Il metodo caldamente incoraggiato da Francesco ha avuto il suo felice riscontro, vincendo le perplessità e i timori dell’inizio. La franchezza della parresia, nella cornice dell’ordinata alternanza dell’assemblea e dei gruppi di lavoro disposta dalla Segreteria del Sinodo, ha infine prodotto una convergenza conquistata e convinta dell’ekklesia.
L’evento di comunione ecclesiale che ne è scaturito – non precostruito, non pilotato, non di maniera, checché alcuni ne dicano – ha sorpreso anche i commentatori più smaliziati. E molti lo hanno lealmente riconosciuto. In ogni caso, coloro che cercavano (e forse speravano) altro, alla fine, non l’hanno trovato. Il tono del documento finale è apparso concreto e onesto, ma anche caldo e propositivo, in grado di restituire il clima del consenso più ampio.
Per quanto concerne il tema in oggetto, in ogni modo, la convinzione che emerge dal consenso dei Padri sinodali è chiara: senza la saldezza di questo “nodo d’oro” – ossia la famiglia credente, che genera alla vita e alla fede nel grembo della Chiesa – la Chiesa stessa non si fa. Negli interventi in Aula, come anche nell’ampio e appassionato confronto dei gruppi linguistici, l’intonazione di questo registro è progressivamente cresciuta.
La convinzione di dover dedicare molta più attenzione e affezione allo spirito di alleanza fra la Chiesa e la famiglia ha ispirato sempre più interventi. Quando un Pastore è compreso della responsabilità di custodire la verità della fede – di questo parliamo, naturalmente, non di altri interessi – in quello stesso momento è animato dal desiderio di custodire e di proteggere la fedeltà, spesso a caro prezzo, di tutti coloro che a quella verità hanno affidato la loro vita e ne sono testimoni.
Ma il buon Pastore sa benissimo che la sua sollecitudine per la verità di Dio deve lasciarsi giudicare e mettere alla prova dell’inaudita novità evangelica della grazia. Nel ministero del Vangelo deve infatti risplendere, con la luce più forte, l’amore di Dio in cerca di tutte le sue figlie e tutti i suoi figli dispersi. La verità di Gesù è capace di una cosa che la mediazione della legge, anche la più perfetta, non sa fare: è capace di intercessione.

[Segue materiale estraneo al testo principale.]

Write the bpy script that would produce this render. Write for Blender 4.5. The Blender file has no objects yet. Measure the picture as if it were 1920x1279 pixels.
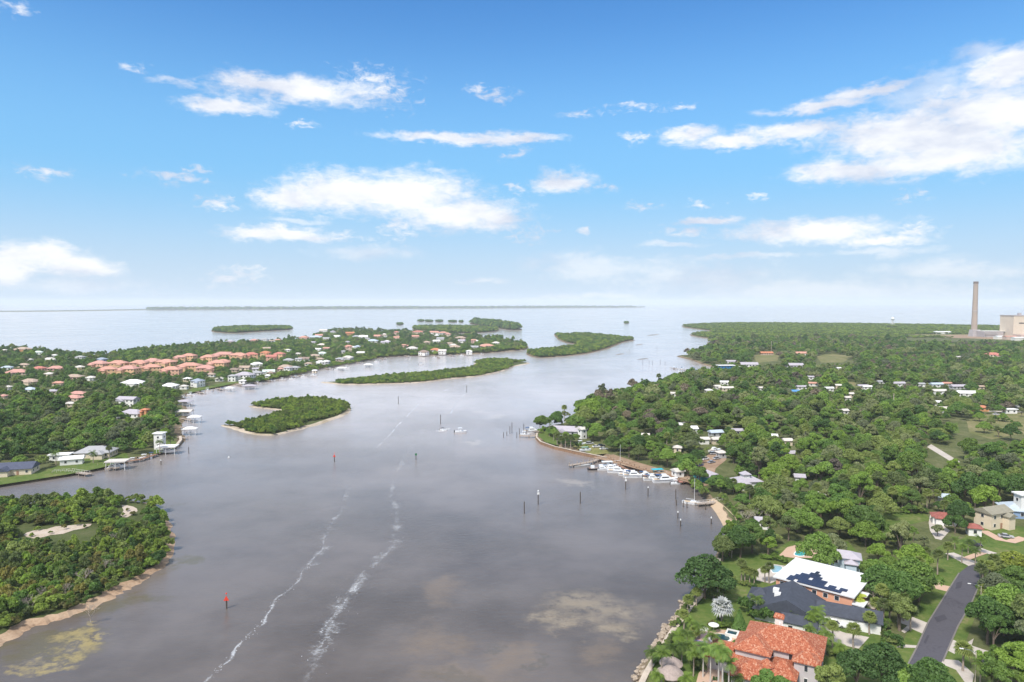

Fra i Padri sinodali questa capacità di intercessione, che si espone fra Dio e l’uomo, in favore dell’uomo, è risuonata scopertamente e coraggiosamente. Il punto più alto e in certo modo rivoluzionario dell’evento sinodale va trovato proprio qui. La capacità di intercessione della Chiesa, in favore delle famiglie – e specialmente di quelle ferite – stabilisce un punto di non ritorno, con il quale ora la coscienza ecclesiale dovrà misurarsi seriamente.

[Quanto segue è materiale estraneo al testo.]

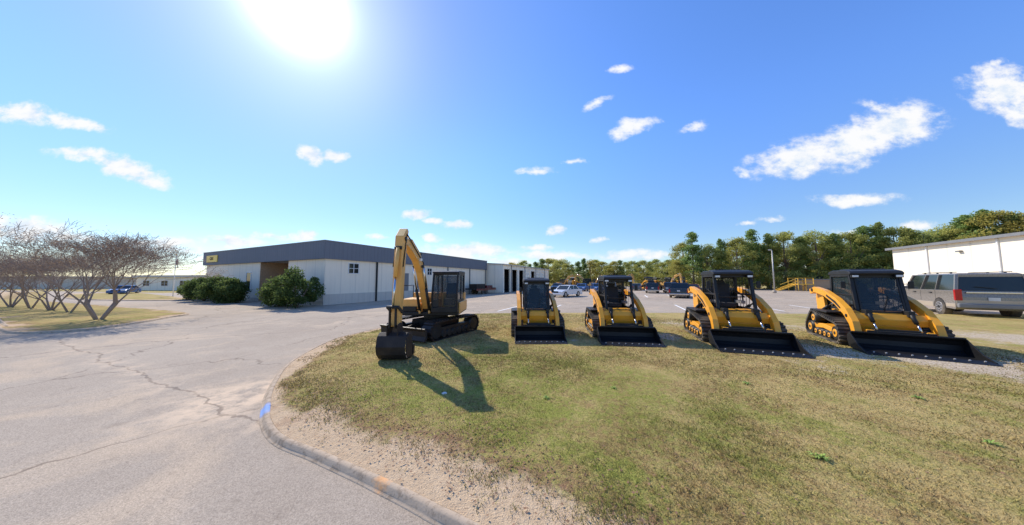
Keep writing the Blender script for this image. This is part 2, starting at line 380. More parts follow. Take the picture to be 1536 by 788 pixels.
def inside(poly,x,y):
    P=np.array(poly); ins=np.zeros(len(x),bool); n=len(P); j=n-1
    for i in range(n):
        xi,yi=P[i];xj,yj=P[j]
        with np.errstate(divide='ignore',invalid='ignore'):
            c=((yi>y)!=(yj>y))&(x<(xj-xi)*(y-yi)/(yj-yi+1e-12)+xi)
        ins^=c; j=i
    return ins
def blades(poly,path,N,r0,rp,rm,ta,tb,gp,name):
    r=r0+(np.random.rand(N)**rp)*rm
    th=np.random.uniform(R(ta),R(tb),N)
    x=np.sin(th)*r; y=np.cos(th)*r
    ok=inside(poly,x,y); x=x[ok];y=y[ok]
    dk=np.full(len(x),99.0)
    for p in path: dk=np.minimum(dk,np.hypot(x-p[0],y-p[1]))
    g=np.zeros(len(x))
    for (gx,gy,gr_,gs) in gp: g=np.maximum(g,gs*np.exp(-((x-gx)**2+(y-gy)**2)/gr_**2))
    nzv=np.array([noise.noise(Vector((a*1.7,b*1.7,1.0)))*0.6+0.5*noise.noise(Vector((a*5,b*5,4.0))) for a,b in zip(x,y)])
    width=np.where(x>-3.2,0.95,0.4)
    keep=(np.random.rand(len(x))<np.clip((dk-0.08+nzv*0.6)/width,0.02,1)**1.7)&(dk>0.05)&(np.random.rand(len(x))>g*0.85)&(np.random.rand(len(x))<0.8+0.6*nzv)
    x=x[keep];y=y[keep];nzv=nzv[keep]; n=len(x)
    rr=np.hypot(x,y)
    hgt=np.random.uniform(0.010,0.034,n)*(1+0.5*nzv)*np.where(np.random.rand(n)<0.02,1.5,1)
    wd=np.random.uniform(0.0025,0.005,n)*np.maximum(1,rr/4)
    ang=np.random.uniform(0,2*np.pi,n); la=np.random.uniform(0,2*np.pi,n); ln=hgt*np.random.uniform(0.4,1.8,n)
    z0=np.full(n,LZ+0.010)
    V=np.empty((n,3,3)); V[:,0]=np.stack([x-np.cos(ang)*wd,y-np.sin(ang)*wd,z0],1); V[:,1]=np.stack([x+np.cos(ang)*wd,y+np.sin(ang)*wd,z0],1)
    V[:,2]=np.stack([x+np.cos(la)*ln,y+np.sin(la)*ln,z0+0.010+hgt],1)
    me=bpy.data.meshes.new(name); me.vertices.add(3*n); me.vertices.foreach_set('co',V.ravel())
    me.loops.add(3*n); me.loops.foreach_set('vertex_index',np.arange(3*n,dtype=np.int32))
    me.polygons.add(n); me.polygons.foreach_set('loop_start',np.arange(0,3*n,3,dtype=np.int32))
    me.update(calc_edges=True)
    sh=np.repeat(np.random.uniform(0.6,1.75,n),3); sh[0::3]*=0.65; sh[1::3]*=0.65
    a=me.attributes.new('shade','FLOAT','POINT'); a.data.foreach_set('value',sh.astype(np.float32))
    me.materials.append(BLADE); go=bpy.data.objects.new(name,me); COL.objects.link(go); go['kind']='stuff'
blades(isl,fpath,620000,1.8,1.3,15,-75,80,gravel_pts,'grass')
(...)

La Chiesa non entra in campo soltanto quando sono confetti e fiori d’arancio. E non sparisce quando le cose vanno male. La Chiesa rimane in campo quando i giovani cercano la loro strada, magari per prove ed errori, per incoraggiarli a trovare la via, collaborando con affetto a sciogliere le paure e gli stordimenti che inceppano il cammino. La Chiesa rimane in campo quando le famiglie sono trafitte dall’imprevisto doloroso e drammatico che fa traballare tutto: l’impossibilità di avere bambini, la nascita di un figlio ferito, la mancanza di mezzi e la perdita del lavoro, le devastazioni della natura, della guerra, della persecuzione.
La Chiesa rimane in campo quando storie di vita difficili e distruttive impongono uno stato di separazione e di abbandono che per molti è quasi impossibile fronteggiare da soli. Il Sinodo offre al Papa la testimonianza collegiale di una Chiesa che ha riaperto se stessa alla vocazione bellissima e vulnerabile del sacramento della famiglia, ponendo le basi per pensarlo e viverlo davvero come un momento essenziale della sua costituzione divina.
L’appello è dunque a una Chiesa di menti lucide, cuori saldi e spiriti bambini, disposti a lasciarsi rivestire dei «sentimenti di Cristo» (Col 3, 12; Fil 2, 5). Fino a diventare capaci, quando lo Spirito di Dio è accolto, di autentici miracoli: come trasformare vite annacquate in un vino perfino migliore, o riaccendere una fede che sembrava ridotta a uno stoppino fumoso. (Cose così, insomma). È vero, è stato “solo” un Sinodo dei Vescovi, e non un Concilio ecumenico (in ogni caso cum Petro e sub Petro). Eppure, vi pare poco quello che ne è uscito?